Por fim, falamos do futebol, uma modalidade que por suas características permite o uso de espaços variados. A prática em Salvador aconteceu em várias praças e ruas, seja isto de forma organizada ou livre, pode mesmo se dizer que a cidade foi “ocupada” pela experiência futebolística. Quando falamos da esfera competitiva, basicamente três espaços foram os usados, que foram: Campo da Pólvora, que na verdade era uma praça aberta da cidade; o Campo do Rio Vermelho, montado onde já existia o Hipódromo, privado e adaptado especificamente para o futebol e por fim, o Campo da Graça, também privado e que foi pensado especificamente para atender a modalidade e suas competições.

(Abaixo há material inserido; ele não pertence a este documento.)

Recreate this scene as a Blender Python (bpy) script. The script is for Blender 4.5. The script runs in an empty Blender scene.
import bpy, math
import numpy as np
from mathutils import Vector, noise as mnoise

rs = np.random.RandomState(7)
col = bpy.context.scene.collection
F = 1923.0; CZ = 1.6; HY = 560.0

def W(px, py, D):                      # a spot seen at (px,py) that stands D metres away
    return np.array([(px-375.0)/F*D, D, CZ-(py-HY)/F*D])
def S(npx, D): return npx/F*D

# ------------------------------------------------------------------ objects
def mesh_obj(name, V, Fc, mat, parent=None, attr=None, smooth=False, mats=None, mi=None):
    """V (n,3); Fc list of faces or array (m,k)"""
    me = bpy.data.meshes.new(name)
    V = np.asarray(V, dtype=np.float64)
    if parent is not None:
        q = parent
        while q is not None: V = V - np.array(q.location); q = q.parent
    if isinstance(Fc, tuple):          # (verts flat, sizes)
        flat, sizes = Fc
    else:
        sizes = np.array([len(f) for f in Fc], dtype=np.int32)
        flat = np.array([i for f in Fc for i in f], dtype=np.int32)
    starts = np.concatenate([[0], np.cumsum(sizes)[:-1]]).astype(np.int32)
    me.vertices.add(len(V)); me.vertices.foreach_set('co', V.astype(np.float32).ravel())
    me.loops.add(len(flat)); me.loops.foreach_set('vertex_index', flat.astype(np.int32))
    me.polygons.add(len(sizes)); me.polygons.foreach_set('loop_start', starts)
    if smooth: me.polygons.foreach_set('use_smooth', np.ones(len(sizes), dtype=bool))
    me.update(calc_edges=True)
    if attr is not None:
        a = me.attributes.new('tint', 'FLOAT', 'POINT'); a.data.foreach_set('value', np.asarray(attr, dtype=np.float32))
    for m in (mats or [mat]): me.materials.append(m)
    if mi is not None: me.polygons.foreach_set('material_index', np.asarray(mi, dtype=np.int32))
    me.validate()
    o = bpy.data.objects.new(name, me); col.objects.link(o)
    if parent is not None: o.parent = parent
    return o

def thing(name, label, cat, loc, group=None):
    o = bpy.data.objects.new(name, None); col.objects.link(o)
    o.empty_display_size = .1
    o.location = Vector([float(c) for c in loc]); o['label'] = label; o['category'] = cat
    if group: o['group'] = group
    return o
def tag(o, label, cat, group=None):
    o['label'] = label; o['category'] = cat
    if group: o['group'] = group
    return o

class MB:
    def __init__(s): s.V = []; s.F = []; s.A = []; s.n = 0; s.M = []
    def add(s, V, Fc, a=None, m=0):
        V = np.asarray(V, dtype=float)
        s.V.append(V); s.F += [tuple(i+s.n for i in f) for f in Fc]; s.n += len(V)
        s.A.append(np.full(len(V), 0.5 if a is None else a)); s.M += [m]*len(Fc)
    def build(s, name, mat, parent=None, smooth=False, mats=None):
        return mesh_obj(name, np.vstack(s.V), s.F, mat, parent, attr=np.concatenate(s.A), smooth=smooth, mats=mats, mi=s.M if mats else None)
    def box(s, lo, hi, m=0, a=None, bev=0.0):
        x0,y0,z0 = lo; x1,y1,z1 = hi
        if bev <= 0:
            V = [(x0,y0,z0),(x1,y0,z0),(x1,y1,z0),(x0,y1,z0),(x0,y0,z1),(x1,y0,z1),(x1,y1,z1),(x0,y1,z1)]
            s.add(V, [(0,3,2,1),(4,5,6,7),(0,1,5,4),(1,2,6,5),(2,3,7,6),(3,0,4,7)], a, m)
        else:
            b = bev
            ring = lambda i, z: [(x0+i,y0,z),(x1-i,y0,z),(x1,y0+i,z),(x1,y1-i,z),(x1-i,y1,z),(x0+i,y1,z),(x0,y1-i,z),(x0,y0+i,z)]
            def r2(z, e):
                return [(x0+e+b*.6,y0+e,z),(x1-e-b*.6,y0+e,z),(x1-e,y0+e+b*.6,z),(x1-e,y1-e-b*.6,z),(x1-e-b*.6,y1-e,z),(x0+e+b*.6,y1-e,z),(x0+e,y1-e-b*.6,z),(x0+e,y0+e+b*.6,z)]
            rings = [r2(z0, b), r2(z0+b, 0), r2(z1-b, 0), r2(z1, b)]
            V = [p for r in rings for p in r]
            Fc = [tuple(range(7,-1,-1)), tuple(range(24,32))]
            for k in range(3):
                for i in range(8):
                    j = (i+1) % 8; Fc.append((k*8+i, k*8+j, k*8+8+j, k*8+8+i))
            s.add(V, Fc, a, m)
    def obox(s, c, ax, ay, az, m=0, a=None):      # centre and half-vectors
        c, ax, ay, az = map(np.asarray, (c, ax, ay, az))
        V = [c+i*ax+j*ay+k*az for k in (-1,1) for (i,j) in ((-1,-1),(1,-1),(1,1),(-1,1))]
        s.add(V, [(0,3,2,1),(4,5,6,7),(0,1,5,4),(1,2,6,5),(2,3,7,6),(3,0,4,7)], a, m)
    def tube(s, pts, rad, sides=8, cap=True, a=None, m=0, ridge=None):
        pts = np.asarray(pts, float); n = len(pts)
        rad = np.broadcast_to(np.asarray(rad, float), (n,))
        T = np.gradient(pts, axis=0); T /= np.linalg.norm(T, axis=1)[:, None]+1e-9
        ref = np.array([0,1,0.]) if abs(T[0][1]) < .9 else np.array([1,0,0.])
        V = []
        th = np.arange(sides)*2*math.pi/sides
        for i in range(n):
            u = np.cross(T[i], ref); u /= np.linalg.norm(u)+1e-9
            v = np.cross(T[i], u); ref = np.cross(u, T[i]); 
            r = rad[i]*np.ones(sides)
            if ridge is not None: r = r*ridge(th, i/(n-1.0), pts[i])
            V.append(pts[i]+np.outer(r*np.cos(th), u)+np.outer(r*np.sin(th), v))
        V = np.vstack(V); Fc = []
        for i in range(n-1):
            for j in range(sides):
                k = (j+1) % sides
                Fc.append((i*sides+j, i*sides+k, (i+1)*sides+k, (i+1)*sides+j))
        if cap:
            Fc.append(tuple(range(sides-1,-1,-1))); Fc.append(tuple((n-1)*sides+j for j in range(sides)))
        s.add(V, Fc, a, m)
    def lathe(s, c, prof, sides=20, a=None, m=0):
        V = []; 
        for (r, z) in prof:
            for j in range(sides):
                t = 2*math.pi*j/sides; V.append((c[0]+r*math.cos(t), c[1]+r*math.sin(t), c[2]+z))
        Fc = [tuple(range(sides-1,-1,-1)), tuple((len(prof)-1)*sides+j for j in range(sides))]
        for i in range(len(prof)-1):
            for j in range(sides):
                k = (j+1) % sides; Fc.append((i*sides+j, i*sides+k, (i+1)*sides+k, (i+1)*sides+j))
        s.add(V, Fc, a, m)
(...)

Com tudo isto, podemos analisar que o esporte em Salvador se constituiu sem a existência de espaços específicos, públicos, para qualquer modalidade, tendo sempre se aproveitado de lugares públicos ou naturais, adaptados as modalidades ou então, espaços privados foram construídos. Tal cena na cidade perdurou e mesmo perdura, sem que ainda hoje existam muitos espaços públicos espalhados pela cidade, se notabilizando aqueles que são para uso exclusivo da esfera competitiva, sem acesso popular.
Esta condição, no tempo, muito contribuiu para com que o esporte não alargasse suas vivências na cidade, mesmo estas tendo se iniciado em tempos já longínquos, já que poucos investimentos, ao longo dos anos foram executados, de forma a permitir o acesso da população, as práticas, em espaços próprios, sem depender do elemento competitivo ou de clubes ou outras ações privadas.
[1] Localizada no bairro do Rio Vermelho. Diário da Bahia, Salvador, 25 de janeiro de 1902, p. 1.
[2] Diário de Notícias, Salvador, 24 de março de 1903, p. 3 e 12 de setembro de 1903, p. 3.
[3] Diário da Bahia, Salvador, 11 de janeiro de 1902, p. 1. Localizado na Cidade Baixa, na área do bairro da Ribeira.
[4] A Locomotiva, Salvador, 15 de janeiro de 1889, p. 41.
[5] Diário do Povo, Salvador, 21 de maio de 1889, p. 1.
Referência:
ROCHA JUNIOR, Coriolano P. e SANTOS, Henrique Sena dos. Primórdios do esporte no Brasil: Salvador. Manaus: Reggo, 2016.